-- START OF RECORD EXCERPTS --

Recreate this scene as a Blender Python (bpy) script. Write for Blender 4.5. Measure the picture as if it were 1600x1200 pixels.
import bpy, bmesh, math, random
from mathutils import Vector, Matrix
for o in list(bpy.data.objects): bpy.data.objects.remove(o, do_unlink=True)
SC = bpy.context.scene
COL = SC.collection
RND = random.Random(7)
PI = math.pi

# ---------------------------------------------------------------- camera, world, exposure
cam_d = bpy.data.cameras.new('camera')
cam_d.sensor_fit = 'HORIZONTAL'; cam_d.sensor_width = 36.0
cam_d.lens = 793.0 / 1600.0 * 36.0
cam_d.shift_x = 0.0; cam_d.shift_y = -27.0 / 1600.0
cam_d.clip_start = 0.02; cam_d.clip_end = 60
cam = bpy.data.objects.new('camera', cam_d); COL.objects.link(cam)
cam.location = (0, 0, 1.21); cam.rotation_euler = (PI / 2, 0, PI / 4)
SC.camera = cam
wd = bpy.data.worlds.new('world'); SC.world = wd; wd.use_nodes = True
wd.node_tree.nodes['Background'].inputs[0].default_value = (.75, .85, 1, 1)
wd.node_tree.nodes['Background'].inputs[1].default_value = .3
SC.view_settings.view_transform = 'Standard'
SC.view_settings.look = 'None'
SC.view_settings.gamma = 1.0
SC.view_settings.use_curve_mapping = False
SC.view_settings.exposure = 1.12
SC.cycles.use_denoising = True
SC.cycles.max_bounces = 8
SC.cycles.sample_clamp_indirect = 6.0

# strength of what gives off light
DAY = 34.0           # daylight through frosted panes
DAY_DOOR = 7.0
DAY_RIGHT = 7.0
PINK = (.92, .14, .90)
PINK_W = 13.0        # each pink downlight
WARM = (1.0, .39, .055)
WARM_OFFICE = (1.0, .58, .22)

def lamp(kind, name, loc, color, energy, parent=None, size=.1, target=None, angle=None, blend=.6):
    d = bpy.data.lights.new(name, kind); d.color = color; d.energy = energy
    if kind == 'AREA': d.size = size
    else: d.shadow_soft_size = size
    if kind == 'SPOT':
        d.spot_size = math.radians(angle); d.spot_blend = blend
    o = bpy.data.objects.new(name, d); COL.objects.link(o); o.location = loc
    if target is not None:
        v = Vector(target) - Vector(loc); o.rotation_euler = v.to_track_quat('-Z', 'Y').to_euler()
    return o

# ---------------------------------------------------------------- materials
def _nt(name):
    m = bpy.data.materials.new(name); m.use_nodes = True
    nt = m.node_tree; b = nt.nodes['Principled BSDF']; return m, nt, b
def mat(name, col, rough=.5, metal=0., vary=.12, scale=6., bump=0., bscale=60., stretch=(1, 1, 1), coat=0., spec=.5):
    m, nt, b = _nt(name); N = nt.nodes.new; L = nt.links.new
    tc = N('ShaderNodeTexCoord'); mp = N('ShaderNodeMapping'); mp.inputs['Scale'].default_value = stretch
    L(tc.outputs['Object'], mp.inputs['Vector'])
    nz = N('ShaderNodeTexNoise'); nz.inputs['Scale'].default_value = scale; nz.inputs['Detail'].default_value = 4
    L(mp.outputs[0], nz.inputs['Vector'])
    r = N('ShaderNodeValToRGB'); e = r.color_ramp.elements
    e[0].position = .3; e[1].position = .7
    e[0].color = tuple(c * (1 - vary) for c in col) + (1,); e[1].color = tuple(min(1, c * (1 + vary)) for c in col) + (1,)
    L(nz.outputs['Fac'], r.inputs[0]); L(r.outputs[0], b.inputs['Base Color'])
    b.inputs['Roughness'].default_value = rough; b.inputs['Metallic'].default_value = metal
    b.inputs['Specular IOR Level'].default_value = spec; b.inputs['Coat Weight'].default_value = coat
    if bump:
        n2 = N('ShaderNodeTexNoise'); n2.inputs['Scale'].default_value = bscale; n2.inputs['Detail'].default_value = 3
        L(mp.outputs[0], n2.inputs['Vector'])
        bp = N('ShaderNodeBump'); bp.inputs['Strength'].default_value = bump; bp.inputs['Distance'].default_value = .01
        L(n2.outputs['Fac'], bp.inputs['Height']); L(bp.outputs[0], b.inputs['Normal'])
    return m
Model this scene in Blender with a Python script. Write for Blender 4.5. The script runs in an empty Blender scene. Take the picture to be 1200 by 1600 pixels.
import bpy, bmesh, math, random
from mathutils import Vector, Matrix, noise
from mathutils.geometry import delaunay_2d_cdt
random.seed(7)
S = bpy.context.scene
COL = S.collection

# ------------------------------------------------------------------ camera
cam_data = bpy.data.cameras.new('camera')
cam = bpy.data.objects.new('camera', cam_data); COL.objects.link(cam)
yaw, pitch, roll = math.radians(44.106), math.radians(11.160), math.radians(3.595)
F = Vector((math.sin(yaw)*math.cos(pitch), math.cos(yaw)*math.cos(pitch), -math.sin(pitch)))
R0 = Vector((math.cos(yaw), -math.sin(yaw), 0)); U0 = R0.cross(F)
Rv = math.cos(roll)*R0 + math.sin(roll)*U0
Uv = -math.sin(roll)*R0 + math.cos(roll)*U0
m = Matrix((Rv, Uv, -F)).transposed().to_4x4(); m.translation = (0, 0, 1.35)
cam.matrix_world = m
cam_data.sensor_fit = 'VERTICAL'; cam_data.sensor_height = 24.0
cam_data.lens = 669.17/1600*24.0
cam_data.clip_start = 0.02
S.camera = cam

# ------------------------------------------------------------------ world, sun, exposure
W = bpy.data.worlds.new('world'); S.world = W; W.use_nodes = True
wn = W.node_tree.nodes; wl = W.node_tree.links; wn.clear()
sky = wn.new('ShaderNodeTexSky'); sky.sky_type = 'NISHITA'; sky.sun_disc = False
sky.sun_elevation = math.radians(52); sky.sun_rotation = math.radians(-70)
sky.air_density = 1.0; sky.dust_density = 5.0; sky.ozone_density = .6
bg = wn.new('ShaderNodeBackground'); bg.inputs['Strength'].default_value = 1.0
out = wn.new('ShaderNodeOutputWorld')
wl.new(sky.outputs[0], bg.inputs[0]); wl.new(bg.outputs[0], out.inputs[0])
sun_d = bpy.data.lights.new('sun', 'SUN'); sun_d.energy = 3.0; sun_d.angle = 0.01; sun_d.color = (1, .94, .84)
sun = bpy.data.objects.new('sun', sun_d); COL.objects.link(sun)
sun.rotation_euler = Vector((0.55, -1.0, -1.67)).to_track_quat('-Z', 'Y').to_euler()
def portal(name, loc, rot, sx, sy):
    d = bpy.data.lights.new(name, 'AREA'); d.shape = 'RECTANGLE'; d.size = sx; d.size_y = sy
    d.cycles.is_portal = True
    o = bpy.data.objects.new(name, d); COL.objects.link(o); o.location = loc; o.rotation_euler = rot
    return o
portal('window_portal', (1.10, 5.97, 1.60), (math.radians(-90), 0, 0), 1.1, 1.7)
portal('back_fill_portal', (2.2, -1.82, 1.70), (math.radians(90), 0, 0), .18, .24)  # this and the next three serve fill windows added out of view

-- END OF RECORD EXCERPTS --

### WHAT IS NEEDED:
Your task is to reproduce the whole listing exactly.

### RESULT OF THIS EXERCISE:
Recreate this scene as a Blender Python (bpy) script. Write for Blender 4.5. Measure the picture as if it were 1600x1200 pixels.
import bpy, bmesh, math, random
from mathutils import Vector, Matrix
for o in list(bpy.data.objects): bpy.data.objects.remove(o, do_unlink=True)
SC = bpy.context.scene
COL = SC.collection
RND = random.Random(7)
PI = math.pi

# ---------------------------------------------------------------- camera, world, exposure
cam_d = bpy.data.cameras.new('camera')
cam_d.sensor_fit = 'HORIZONTAL'; cam_d.sensor_width = 36.0
cam_d.lens = 793.0 / 1600.0 * 36.0
cam_d.shift_x = 0.0; cam_d.shift_y = -27.0 / 1600.0
cam_d.clip_start = 0.02; cam_d.clip_end = 60
cam = bpy.data.objects.new('camera', cam_d); COL.objects.link(cam)
cam.location = (0, 0, 1.21); cam.rotation_euler = (PI / 2, 0, PI / 4)
SC.camera = cam
wd = bpy.data.worlds.new('world'); SC.world = wd; wd.use_nodes = True
wd.node_tree.nodes['Background'].inputs[0].default_value = (.75, .85, 1, 1)
wd.node_tree.nodes['Background'].inputs[1].default_value = .3
SC.view_settings.view_transform = 'Standard'
SC.view_settings.look = 'None'
SC.view_settings.gamma = 1.0
SC.view_settings.use_curve_mapping = False
SC.view_settings.exposure = 1.12
SC.cycles.use_denoising = True
SC.cycles.max_bounces = 8
SC.cycles.sample_clamp_indirect = 6.0

# strength of what gives off light
DAY = 34.0           # daylight through frosted panes
DAY_DOOR = 7.0
DAY_RIGHT = 7.0
PINK = (.92, .14, .90)
PINK_W = 13.0        # each pink downlight
WARM = (1.0, .39, .055)
WARM_OFFICE = (1.0, .58, .22)

def lamp(kind, name, loc, color, energy, parent=None, size=.1, target=None, angle=None, blend=.6):
    d = bpy.data.lights.new(name, kind); d.color = color; d.energy = energy
    if kind == 'AREA': d.size = size
    else: d.shadow_soft_size = size
    if kind == 'SPOT':
        d.spot_size = math.radians(angle); d.spot_blend = blend
    o = bpy.data.objects.new(name, d); COL.objects.link(o); o.location = loc
    if target is not None:
        v = Vector(target) - Vector(loc); o.rotation_euler = v.to_track_quat('-Z', 'Y').to_euler()
    return o

# ---------------------------------------------------------------- materials
def _nt(name):
    m = bpy.data.materials.new(name); m.use_nodes = True
    nt = m.node_tree; b = nt.nodes['Principled BSDF']; return m, nt, b
def mat(name, col, rough=.5, metal=0., vary=.12, scale=6., bump=0., bscale=60., stretch=(1, 1, 1), coat=0., spec=.5):
    m, nt, b = _nt(name); N = nt.nodes.new; L = nt.links.new
    tc = N('ShaderNodeTexCoord'); mp = N('ShaderNodeMapping'); mp.inputs['Scale'].default_value = stretch
    L(tc.outputs['Object'], mp.inputs['Vector'])
    nz = N('ShaderNodeTexNoise'); nz.inputs['Scale'].default_value = scale; nz.inputs['Detail'].default_value = 4
    L(mp.outputs[0], nz.inputs['Vector'])
    r = N('ShaderNodeValToRGB'); e = r.color_ramp.elements
    e[0].position = .3; e[1].position = .7
    e[0].color = tuple(c * (1 - vary) for c in col) + (1,); e[1].color = tuple(min(1, c * (1 + vary)) for c in col) + (1,)
    L(nz.outputs['Fac'], r.inputs[0]); L(r.outputs[0], b.inputs['Base Color'])
    b.inputs['Roughness'].default_value = rough; b.inputs['Metallic'].default_value = metal
    b.inputs['Specular IOR Level'].default_value = spec; b.inputs['Coat Weight'].default_value = coat
    if bump:
        n2 = N('ShaderNodeTexNoise'); n2.inputs['Scale'].default_value = bscale; n2.inputs['Detail'].default_value = 3
        L(mp.outputs[0], n2.inputs['Vector'])
        bp = N('ShaderNodeBump'); bp.inputs['Strength'].default_value = bump; bp.inputs['Distance'].default_value = .01
        L(n2.outputs['Fac'], bp.inputs['Height']); L(bp.outputs[0], b.inputs['Normal'])
    return m
Model this scene in Blender with a Python script. Write for Blender 4.5. The script runs in an empty Blender scene. Take the picture to be 1200 by 1600 pixels.
import bpy, bmesh, math, random
from mathutils import Vector, Matrix, noise
from mathutils.geometry import delaunay_2d_cdt
random.seed(7)
S = bpy.context.scene
COL = S.collection

# ------------------------------------------------------------------ camera
cam_data = bpy.data.cameras.new('camera')
cam = bpy.data.objects.new('camera', cam_data); COL.objects.link(cam)
yaw, pitch, roll = math.radians(44.106), math.radians(11.160), math.radians(3.595)
F = Vector((math.sin(yaw)*math.cos(pitch), math.cos(yaw)*math.cos(pitch), -math.sin(pitch)))
R0 = Vector((math.cos(yaw), -math.sin(yaw), 0)); U0 = R0.cross(F)
Rv = math.cos(roll)*R0 + math.sin(roll)*U0
Uv = -math.sin(roll)*R0 + math.cos(roll)*U0
m = Matrix((Rv, Uv, -F)).transposed().to_4x4(); m.translation = (0, 0, 1.35)
cam.matrix_world = m
cam_data.sensor_fit = 'VERTICAL'; cam_data.sensor_height = 24.0
cam_data.lens = 669.17/1600*24.0
cam_data.clip_start = 0.02
S.camera = cam

# ------------------------------------------------------------------ world, sun, exposure
W = bpy.data.worlds.new('world'); S.world = W; W.use_nodes = True
wn = W.node_tree.nodes; wl = W.node_tree.links; wn.clear()
sky = wn.new('ShaderNodeTexSky'); sky.sky_type = 'NISHITA'; sky.sun_disc = False
sky.sun_elevation = math.radians(52); sky.sun_rotation = math.radians(-70)
sky.air_density = 1.0; sky.dust_density = 5.0; sky.ozone_density = .6
bg = wn.new('ShaderNodeBackground'); bg.inputs['Strength'].default_value = 1.0
out = wn.new('ShaderNodeOutputWorld')
wl.new(sky.outputs[0], bg.inputs[0]); wl.new(bg.outputs[0], out.inputs[0])
sun_d = bpy.data.lights.new('sun', 'SUN'); sun_d.energy = 3.0; sun_d.angle = 0.01; sun_d.color = (1, .94, .84)
sun = bpy.data.objects.new('sun', sun_d); COL.objects.link(sun)
sun.rotation_euler = Vector((0.55, -1.0, -1.67)).to_track_quat('-Z', 'Y').to_euler()
def portal(name, loc, rot, sx, sy):
    d = bpy.data.lights.new(name, 'AREA'); d.shape = 'RECTANGLE'; d.size = sx; d.size_y = sy
    d.cycles.is_portal = True
    o = bpy.data.objects.new(name, d); COL.objects.link(o); o.location = loc; o.rotation_euler = rot
    return o
portal('window_portal', (1.10, 5.97, 1.60), (math.radians(-90), 0, 0), 1.1, 1.7)
portal('back_fill_portal', (2.2, -1.82, 1.70), (math.radians(90), 0, 0), .18, .24)  # this and the next three serve fill windows added out of view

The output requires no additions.